"Ciência certa" mas
atrasada pelo menos 9 anos !
«Não sei até que ponto o dia seguinte da cimeira desta semana vai ser como os dias seguintes das cimeiras europeias dos últimos anos. Mas algo sei de ciência certa: a Europa teve mais olhos que barriga quando se lançou na aventura do euro e, agora o risco de indigestão é um também um risco de colapso. »
José Manuel Fernandes, hoje no Público
E pronto, dou alvíssaras generosas e fartas a quem for capaz de descobrir algum texto de José Manuel Fernandes onde, durante os vários anos (de 1995 a 2002) em que se discutiu a criação do euro, a tenha considerado uma aventura».
E, de ciência certo o que posso garantir, com a máxima autoridade, é que não foi José Manuel Fernandes que escreveu a crónica seguinte em torno de uma célebre e muito canónica afirmação de António Guterres sobre a criação do euro.
Cristo e a moeda única
No passado sábado, três vezes olhámos e lemos a entrada da notícia do «Público» sobre a Cimeira de Madrid e não queríamos acreditar. Pior do que isso, fomos assaltados por aquela difusa mas terrível sensação de, por um momento, ou sentirmos que não somos deste mundo ou sentirmos que o bom senso, a noção do ridículo, o sentido das proporções e o espirito crítico já seriam puros vestigios arqueológicos de tempos remotos.
Mas era mesmo verdade. Desenvolvendo uma destacada referência da primeira página, a citada notícia arrancava mesmo como segue: « " Euro, tu és o euro e sobre este euro edificaremos a União Europeia ". Foi com esta afirmação que o primeiro-ministro português saudou ontem o acordo dos líderes europeus sobre o nome da moeda única europeia.
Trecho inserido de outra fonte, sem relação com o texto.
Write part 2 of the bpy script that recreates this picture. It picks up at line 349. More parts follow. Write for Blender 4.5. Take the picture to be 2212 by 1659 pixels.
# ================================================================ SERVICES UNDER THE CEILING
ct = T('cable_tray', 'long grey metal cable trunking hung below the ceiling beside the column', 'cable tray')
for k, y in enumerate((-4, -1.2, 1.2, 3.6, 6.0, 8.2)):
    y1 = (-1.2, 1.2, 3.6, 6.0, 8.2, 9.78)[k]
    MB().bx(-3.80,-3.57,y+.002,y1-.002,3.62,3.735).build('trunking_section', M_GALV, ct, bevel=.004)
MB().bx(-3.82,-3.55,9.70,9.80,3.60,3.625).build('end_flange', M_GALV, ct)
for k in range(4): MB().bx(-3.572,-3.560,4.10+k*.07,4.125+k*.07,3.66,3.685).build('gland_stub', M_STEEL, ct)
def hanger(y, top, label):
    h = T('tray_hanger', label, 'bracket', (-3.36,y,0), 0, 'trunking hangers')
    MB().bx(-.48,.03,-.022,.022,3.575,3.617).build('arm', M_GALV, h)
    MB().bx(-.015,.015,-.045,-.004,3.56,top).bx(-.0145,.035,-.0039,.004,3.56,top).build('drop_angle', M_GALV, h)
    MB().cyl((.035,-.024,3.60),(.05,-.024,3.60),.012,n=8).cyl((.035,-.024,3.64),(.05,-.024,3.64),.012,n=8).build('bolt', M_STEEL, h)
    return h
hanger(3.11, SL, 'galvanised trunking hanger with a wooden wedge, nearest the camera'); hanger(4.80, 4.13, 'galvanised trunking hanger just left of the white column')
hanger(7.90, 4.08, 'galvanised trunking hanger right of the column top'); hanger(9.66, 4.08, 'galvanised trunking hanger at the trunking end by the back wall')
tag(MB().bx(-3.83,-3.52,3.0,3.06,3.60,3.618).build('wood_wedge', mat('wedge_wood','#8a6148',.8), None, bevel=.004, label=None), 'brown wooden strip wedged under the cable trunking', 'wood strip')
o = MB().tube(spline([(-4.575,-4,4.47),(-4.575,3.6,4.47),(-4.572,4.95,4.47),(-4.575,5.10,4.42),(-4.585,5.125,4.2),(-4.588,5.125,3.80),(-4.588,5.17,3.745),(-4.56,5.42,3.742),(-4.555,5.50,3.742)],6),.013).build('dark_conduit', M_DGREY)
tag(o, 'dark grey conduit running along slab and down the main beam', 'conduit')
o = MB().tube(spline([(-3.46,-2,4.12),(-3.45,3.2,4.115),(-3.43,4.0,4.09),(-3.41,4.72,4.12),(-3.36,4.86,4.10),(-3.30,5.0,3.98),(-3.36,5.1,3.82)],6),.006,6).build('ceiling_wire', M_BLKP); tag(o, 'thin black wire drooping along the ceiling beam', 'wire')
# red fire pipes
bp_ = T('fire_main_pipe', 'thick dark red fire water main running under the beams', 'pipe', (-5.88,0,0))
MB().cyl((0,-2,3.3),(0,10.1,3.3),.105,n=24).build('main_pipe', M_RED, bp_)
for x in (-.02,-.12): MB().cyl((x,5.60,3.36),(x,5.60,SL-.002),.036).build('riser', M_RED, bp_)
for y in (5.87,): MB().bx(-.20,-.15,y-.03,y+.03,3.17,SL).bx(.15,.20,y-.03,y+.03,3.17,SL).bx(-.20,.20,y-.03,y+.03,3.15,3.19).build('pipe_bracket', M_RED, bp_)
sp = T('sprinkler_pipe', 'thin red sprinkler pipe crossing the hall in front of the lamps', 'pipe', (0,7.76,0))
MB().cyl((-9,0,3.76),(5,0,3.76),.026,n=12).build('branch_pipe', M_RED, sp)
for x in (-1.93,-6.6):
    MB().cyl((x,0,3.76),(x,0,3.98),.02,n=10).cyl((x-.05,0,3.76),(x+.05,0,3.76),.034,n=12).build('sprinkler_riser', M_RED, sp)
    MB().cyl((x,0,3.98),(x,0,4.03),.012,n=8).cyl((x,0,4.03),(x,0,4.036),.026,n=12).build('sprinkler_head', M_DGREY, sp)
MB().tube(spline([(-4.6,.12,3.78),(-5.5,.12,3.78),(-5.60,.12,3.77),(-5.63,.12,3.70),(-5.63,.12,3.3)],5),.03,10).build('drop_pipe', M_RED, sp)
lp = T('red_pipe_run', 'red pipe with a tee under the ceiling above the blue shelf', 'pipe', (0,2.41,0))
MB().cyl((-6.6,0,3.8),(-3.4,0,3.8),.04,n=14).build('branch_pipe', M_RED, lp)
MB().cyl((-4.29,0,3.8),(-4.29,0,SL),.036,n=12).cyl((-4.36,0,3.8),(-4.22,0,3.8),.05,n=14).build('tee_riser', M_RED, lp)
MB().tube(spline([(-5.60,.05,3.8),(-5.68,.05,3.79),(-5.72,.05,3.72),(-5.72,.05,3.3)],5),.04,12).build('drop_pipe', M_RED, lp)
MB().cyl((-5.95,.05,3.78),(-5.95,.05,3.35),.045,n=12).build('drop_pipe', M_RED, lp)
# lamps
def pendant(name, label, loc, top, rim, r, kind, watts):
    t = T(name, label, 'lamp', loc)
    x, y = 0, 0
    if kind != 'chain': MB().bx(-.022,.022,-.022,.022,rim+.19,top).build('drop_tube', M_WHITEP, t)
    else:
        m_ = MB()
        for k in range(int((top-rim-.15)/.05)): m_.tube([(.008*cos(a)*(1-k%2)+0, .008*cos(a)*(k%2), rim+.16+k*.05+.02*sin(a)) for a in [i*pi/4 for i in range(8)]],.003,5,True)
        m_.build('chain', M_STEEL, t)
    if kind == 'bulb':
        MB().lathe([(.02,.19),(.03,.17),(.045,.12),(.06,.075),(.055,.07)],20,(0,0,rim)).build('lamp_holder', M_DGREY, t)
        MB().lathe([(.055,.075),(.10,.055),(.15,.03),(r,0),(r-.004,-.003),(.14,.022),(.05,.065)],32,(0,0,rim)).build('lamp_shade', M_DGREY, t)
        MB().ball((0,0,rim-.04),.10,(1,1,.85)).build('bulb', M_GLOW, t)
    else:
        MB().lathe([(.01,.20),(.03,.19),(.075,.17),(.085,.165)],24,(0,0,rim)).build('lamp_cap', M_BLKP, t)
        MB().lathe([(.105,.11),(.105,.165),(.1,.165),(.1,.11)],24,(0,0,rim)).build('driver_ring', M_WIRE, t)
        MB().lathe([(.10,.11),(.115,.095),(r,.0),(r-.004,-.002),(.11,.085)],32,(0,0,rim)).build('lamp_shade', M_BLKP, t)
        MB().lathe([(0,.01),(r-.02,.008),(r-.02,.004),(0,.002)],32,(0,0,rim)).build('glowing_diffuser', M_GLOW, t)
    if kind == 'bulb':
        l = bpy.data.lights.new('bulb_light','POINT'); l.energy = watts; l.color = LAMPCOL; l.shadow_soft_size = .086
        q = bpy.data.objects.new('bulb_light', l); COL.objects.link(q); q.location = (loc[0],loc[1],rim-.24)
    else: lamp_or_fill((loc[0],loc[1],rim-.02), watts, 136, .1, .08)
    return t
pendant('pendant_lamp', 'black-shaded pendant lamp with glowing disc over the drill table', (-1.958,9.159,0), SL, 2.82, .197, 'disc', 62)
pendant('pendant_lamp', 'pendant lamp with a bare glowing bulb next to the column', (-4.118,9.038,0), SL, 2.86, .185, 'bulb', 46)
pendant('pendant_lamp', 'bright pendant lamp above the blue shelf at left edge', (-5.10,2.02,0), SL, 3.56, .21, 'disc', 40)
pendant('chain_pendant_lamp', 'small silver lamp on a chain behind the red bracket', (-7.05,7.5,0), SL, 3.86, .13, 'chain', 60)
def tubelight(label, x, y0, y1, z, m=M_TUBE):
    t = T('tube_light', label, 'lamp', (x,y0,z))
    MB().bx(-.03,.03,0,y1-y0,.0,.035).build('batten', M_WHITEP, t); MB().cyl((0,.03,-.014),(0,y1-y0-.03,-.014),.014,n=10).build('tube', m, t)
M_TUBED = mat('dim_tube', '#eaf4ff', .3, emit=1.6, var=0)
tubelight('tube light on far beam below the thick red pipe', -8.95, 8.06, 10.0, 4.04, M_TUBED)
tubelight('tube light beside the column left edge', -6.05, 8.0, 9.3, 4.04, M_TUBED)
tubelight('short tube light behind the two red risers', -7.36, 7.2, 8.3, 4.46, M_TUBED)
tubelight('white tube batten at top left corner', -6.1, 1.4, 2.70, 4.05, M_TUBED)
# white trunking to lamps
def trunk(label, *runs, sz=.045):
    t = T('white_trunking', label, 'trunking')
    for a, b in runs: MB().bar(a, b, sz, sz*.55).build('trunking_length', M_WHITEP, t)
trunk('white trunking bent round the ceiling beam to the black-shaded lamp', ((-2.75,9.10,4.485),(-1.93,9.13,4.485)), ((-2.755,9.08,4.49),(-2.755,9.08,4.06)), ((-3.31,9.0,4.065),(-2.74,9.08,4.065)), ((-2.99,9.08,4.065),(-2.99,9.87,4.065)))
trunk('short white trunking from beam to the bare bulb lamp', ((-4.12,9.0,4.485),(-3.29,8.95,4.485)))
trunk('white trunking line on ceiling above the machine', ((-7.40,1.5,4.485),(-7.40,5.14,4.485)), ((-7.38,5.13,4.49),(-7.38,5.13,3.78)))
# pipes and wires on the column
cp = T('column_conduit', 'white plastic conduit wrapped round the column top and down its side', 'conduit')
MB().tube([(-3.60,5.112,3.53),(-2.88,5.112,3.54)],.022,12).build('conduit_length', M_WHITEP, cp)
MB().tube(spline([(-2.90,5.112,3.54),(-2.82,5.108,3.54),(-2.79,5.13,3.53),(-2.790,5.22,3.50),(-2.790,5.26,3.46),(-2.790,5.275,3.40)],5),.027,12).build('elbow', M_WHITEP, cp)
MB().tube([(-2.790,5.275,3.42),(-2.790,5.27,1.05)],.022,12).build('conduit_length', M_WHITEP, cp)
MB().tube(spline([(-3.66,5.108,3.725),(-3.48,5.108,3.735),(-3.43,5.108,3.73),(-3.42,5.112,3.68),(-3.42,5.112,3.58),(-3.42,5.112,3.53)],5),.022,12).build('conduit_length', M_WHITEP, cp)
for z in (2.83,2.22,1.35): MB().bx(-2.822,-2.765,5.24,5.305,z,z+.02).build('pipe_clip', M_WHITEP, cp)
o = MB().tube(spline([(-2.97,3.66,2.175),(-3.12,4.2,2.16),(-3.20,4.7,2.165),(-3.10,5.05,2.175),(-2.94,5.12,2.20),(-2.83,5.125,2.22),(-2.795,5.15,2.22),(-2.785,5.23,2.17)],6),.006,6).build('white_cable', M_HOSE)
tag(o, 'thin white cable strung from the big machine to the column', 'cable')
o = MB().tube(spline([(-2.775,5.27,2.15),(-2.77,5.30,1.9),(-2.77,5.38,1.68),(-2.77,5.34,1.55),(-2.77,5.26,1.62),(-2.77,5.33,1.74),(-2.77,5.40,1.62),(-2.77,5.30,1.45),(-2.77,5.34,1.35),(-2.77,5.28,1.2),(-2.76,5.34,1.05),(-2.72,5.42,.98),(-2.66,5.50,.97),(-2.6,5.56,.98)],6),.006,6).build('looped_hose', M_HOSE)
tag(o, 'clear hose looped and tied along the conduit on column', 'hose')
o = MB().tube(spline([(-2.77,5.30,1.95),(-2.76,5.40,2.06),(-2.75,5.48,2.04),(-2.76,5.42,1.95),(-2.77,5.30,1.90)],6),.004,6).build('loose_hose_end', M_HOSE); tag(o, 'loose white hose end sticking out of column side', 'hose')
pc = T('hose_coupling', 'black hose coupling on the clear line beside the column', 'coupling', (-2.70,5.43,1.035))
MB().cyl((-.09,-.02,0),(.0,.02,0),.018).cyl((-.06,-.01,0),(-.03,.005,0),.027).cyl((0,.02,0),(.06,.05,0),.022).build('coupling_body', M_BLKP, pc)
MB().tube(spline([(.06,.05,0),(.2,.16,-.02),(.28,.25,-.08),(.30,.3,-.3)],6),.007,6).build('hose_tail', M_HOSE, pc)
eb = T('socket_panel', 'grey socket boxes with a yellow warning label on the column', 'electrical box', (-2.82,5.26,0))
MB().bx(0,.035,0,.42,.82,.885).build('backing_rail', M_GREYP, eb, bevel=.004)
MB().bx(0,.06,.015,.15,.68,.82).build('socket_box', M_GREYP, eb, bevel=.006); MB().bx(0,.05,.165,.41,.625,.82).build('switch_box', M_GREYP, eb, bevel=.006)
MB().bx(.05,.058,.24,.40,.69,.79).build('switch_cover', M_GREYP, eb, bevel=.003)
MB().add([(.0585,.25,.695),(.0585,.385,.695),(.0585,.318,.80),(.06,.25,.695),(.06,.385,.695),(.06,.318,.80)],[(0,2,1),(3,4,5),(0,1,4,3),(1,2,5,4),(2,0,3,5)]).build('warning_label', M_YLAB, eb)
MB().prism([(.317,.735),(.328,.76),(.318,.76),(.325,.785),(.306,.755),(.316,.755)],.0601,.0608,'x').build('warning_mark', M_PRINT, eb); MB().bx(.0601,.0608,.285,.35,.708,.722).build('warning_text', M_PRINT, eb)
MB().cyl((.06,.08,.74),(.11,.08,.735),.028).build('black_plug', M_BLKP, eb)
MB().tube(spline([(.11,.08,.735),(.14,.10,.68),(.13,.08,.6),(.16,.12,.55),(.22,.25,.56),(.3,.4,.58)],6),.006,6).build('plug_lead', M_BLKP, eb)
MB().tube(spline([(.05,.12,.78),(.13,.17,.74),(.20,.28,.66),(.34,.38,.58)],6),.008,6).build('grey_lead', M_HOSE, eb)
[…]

A imagem , recordando a conversa entre Jesus Cristo e São Pedro - "Pedro, tu és Pedro e sobre ti edificarei a minha Igreja " - não podia ser mais apropriada: o baptismo do "euro" constitui sobretudo um acto de voluntarismo e de fé na moeda única ».
E como se isto já não bastasse para nos atirar para um indisfarçável mal-estar, no dia seguinte o « Público » fazia outra notícia sobre a Cimeira arrancar assim : «" Era bom que ele hoje dissesse uma frase como a de ontem (sexta-feira), foi muito bonita" - comentava ontem um jornalista espanhol ainda surpreendido com a referência do Primeiro -Ministro português aos Evangelhos com que ilustrou o nascimento do euro » .
Deixamos ao cuidado de cada um - seja crente, agnóstico ou ateu - a avaliação sobre o bom ou mau gosto de parafrasear Jesus Cristo a respeito da moeda única. Deixamos ao cuidado de cada um reflectir sobre o significado de a ânsia de notoriedade europeia deste estreante dos Conselhos Europeus o ter levado ao ponto de adaptar e instrumentalizar «a palavra do Senhor ».
Por nós, apenas nos apetece observar duas coisas um pouco diferentes: a primeira, é que, dado que o Eng. Guterres recorre a citações bíblicas com uma frequência absolutamente incomum em qualquer católico, é de suspeitar que essas citações estejam para o seu discurso como as anedotas ou piadas estão para o discurso dos políticos norte-americanos, ou sejam, são estudadas, premeditadas e já vão no bolso do casaco; a segunda, é que a imagem a que Guterres recorreu, mais do que voluntarismo ou fé na moeda única, parece sim desvendar que na mundivivência do Eng. Guterres a religião da moeda única, do federalismo contra as soberanias nacionais e da ditadura dos mercados financeiros, da competitividade e da globalização contra os direitos sociais deve estar em àspera peleja territorial com o seu tão exibido catolicismo.
A verdade é que bastaram uma frase deste tipo, a «nuance» de uma alegada insatisfação quanto ao desemprego e meia dúzia de «briefings» com a comunicação social para que, por exemplo, o «Expresso» viesse dizer que « Portugal viu triunfar em Madrid quase todas as posições que trazia para a Cimeira dos Quinze » ( mas, com licença, eram boas?) , que a Cimeira de Madrid «marca uma viragem radical na abordagem portuguesa da política comunitária » ( mas, com licença, em quê ? ).
Em vésperas de Natal, a pensar em todos os que andam entretidos a fugir da realidade, apenas apetece uma citação de Mateus colhida em epígrafe de um grande romance de Redol: «Deixai-os: cegos são e condutores de cegos; e se um cego guia a outro cego, ambos vêm a cair no barranco ».